* Exercise goal
For each line below that contains the string "pixels", copy that line.

* Stored data
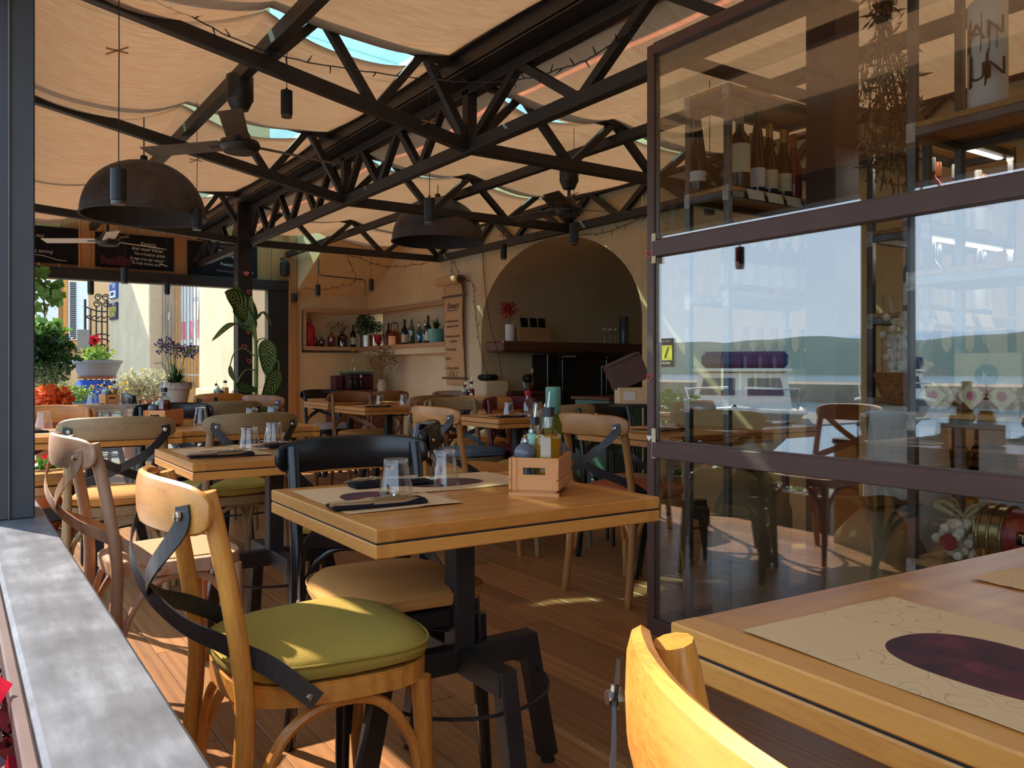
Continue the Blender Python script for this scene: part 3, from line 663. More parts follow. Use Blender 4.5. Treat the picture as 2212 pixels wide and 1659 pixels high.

* * *

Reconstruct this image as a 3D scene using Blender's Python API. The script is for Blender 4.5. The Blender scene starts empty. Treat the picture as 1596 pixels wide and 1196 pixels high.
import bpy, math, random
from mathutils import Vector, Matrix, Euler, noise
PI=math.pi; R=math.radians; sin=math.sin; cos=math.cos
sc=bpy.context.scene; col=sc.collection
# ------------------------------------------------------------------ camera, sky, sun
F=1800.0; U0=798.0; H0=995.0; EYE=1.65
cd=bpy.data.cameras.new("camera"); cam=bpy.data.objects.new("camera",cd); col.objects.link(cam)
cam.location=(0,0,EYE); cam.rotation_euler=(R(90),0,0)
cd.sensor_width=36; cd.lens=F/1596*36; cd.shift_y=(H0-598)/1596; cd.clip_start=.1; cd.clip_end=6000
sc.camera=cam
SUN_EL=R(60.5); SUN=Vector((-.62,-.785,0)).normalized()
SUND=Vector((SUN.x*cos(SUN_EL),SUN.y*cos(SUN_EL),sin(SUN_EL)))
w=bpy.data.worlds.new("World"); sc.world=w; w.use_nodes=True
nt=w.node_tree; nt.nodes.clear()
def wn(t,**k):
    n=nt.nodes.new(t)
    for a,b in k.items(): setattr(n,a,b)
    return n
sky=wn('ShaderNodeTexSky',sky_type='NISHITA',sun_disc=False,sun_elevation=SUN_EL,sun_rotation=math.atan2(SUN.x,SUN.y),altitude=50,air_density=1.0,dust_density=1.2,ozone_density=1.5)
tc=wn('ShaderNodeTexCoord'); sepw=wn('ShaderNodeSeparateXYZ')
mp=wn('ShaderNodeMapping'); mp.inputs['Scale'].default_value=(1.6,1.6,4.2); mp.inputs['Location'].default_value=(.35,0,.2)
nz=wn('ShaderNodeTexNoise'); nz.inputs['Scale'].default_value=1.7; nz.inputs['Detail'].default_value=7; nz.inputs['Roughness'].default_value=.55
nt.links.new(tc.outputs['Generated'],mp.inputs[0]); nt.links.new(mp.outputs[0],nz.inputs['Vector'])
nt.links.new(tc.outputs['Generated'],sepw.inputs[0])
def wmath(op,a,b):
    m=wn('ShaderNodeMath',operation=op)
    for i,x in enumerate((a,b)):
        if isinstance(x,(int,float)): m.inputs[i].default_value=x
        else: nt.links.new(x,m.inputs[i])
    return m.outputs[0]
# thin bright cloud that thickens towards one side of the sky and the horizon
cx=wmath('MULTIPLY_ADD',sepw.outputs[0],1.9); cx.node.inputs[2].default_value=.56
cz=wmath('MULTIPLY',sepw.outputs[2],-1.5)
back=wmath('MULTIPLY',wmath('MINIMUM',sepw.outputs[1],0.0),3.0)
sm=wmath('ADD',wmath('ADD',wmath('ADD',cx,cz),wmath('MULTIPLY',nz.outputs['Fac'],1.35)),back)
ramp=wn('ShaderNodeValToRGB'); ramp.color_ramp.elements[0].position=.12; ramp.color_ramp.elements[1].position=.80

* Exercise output
Continue the Blender Python script for this scene: part 3, from line 663. More parts follow. Use Blender 4.5. Treat the picture as 2212 pixels wide and 1659 pixels high.
Reconstruct this image as a 3D scene using Blender's Python API. The script is for Blender 4.5. The Blender scene starts empty. Treat the picture as 1596 pixels wide and 1196 pixels high.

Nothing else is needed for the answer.